“You need to cut off the remaining stalk, that will just drain it’s energy.”
This was the response of the wise plant lady at the Farmer’s Market this morning. I was feeling a little down and decided I needed some fresh cut flowers to treat myself. While I was paying for the flowers, I noticed a whole row of potted succulents at the check out.
Sidebar, I love plants. They usually do pretty well under my care, however I am not a plant person. I mostly am just nice to them and water them at regular intervals. I tell them they are pretty and how great they are doing.
I have no knowledge of plants; I don’t read plant books, and I am mostly just winging it.
Succulents, which are in theory, the easiest to take care of because they require little to no attention.
Little to no attention is not my speed.
And as a result, many a succulent has died under my care because I overdo it. I have learned to pump the brakes with the succulents and I do not buy them. Any succulents that I have were left here by my daughter and now they are mine.
Back to the Farmer’s Market. I was asking the nice lady about this succulent I have at home that is living its best succulent life. It has this big shoot coming out the top and of late is actually growing a whole new plant off of this shoot. I felt like this new plant needed some space of its own but I had zero idea how I would go about this and so I asked.
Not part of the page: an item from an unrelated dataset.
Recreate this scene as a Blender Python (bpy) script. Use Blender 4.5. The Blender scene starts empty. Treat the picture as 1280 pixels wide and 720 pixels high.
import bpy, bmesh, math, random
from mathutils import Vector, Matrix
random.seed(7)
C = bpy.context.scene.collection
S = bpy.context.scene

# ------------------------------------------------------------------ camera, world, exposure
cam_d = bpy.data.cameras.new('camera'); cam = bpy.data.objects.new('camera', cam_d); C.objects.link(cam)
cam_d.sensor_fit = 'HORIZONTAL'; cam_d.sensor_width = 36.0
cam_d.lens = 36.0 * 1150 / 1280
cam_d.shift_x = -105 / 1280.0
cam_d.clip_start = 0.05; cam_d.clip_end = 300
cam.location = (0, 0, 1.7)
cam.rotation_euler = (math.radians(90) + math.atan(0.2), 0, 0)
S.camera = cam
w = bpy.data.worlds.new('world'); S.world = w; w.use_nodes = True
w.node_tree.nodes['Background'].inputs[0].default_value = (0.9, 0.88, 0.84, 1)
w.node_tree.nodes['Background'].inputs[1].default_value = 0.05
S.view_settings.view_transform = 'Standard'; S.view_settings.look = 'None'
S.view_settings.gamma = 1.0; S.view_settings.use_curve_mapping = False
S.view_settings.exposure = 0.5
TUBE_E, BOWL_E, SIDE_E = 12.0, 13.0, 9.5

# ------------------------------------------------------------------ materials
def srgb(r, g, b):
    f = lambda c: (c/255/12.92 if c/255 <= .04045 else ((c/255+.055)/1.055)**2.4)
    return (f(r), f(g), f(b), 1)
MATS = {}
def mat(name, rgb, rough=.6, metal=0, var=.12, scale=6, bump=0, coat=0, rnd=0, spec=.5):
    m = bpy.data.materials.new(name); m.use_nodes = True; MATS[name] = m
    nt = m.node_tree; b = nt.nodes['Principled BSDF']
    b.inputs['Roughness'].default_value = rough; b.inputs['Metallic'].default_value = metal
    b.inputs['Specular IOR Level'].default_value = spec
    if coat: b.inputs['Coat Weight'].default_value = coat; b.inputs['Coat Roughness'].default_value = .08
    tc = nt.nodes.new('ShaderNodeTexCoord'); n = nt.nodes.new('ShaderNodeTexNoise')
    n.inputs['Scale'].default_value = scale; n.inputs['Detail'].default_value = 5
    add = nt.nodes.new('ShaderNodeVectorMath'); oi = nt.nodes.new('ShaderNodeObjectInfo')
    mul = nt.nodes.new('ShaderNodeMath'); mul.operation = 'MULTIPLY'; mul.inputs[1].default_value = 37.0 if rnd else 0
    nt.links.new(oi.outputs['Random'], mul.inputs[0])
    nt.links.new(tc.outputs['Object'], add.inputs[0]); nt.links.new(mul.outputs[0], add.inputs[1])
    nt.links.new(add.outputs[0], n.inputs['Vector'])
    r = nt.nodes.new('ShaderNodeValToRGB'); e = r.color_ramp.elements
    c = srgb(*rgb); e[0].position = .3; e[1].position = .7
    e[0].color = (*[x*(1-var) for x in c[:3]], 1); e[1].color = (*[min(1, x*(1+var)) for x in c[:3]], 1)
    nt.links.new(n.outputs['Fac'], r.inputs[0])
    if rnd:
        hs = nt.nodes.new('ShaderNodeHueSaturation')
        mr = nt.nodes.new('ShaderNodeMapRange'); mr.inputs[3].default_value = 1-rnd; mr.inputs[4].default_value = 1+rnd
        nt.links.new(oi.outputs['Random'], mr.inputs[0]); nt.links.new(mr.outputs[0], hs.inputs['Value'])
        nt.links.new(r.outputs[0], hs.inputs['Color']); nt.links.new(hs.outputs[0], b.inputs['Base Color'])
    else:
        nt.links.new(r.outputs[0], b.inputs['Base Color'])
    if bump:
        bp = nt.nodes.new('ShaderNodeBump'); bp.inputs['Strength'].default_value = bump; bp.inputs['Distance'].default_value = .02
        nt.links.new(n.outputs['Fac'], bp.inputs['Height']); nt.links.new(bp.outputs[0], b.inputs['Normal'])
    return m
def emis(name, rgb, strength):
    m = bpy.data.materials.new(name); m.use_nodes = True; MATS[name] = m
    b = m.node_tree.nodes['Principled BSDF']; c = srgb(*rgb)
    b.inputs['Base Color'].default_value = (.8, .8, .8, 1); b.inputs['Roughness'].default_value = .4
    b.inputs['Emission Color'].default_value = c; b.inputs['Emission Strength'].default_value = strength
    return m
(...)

She advised me to put the new plant in dirt. Duh. I get it. She advised me that it would grow its own roots once it had some dirt to land in. This makes sense.
And then she said, “You need to cut off the remaining stalk, that will just drain it’s energy.”
This all tracks.
An hour or so later I am having a conversation with my daughter, the succulent abandoner, and I relayed this story since it was at some point her plant.
As soon as the words left my mouth, I had an epiphany.
“You need to cut off the remaining stalk, that will just drain it’s energy.”
Again, duh.
Part of my general malaise that prompted me to purchase my fresh cut flowers at the Farmer’s Market was brought on by an old situation that keeps rearing its ugly head.

I keep missing the memo on this situation.
And yet every time it happens I get mad. Well sad, because you know that mad is really sad’s bodyguard.
I had already hashed this old story out with my husband earlier in the morning. The thing that keeps upsetting me is really rooted (no pun intended) deeply in my childhood. I was able to tell him a story that was closely related to the one that was bothering me today and I think I choked up a little.
I know from years of EMDR counseling and trauma research that if something old makes you cry in the moment, you have not worked through it. It is alive in your body somewhere creating havoc as old stuck emotions do.
Another sidebar, the way our brains work is that things we have not processed live in the short-term memory. We replay the narrative repeatedly until such time that we can process it and it becomes less triggering or upsetting. It then can move into the long-term memory and go to sleep. For any mental health professionals reading this, please feel free to correct me but I trust I got the gist.
We need to cut off the remaining stalk because it is a waste of energy for the main plant.
In Christy speak, we need to put the old stuff to bed because it is taking up valuable space in your life. It is draining unnecessary energy away from you and the growth you have yet to do.
In the readings I do with clients, I see a set of common symbols. It helps me learn the spirit lingo so I keep track of these.
One such symbol is the spider web. During readings, I see people stuck in the spiderweb. They are frozen in time, waiting for an old spider (aka a threat) to come get them. Only the spider in question is dead and they are no longer in danger. They are unable to break free however and it jacks things up for them energetically. We get stuck in patterns energetically. It’s part of how we are made as people.
This symbol comes up all the time.
We all go through this at some point in time.

If we believe the wise plant lady, we need to just start and act as if we are ready. Plant the new sprout. Trust with some grounding that the new growth will take root. But first, remove the connection to the old so you can grow easier and healthier.
Ah if only we were as simple as the plants. I acknowledge we are much more complex and this healing stuff is hard. But I also acknowledge the plants and nature in general, can show us this can be done.
A little love and patience is all we really need.
Be gentle with yourself. Find some new ground, maybe someone who loves you enough to help you make the leap and cut the old stalk so you can get to healing.
Love, Christy
xoxoxo
PS Recently I was deep diving into my own Human Design chart. I learned that in my deepest melancholy, I am at my most creative. Glad this all works out! Happy to go be melancholy for the good of the order.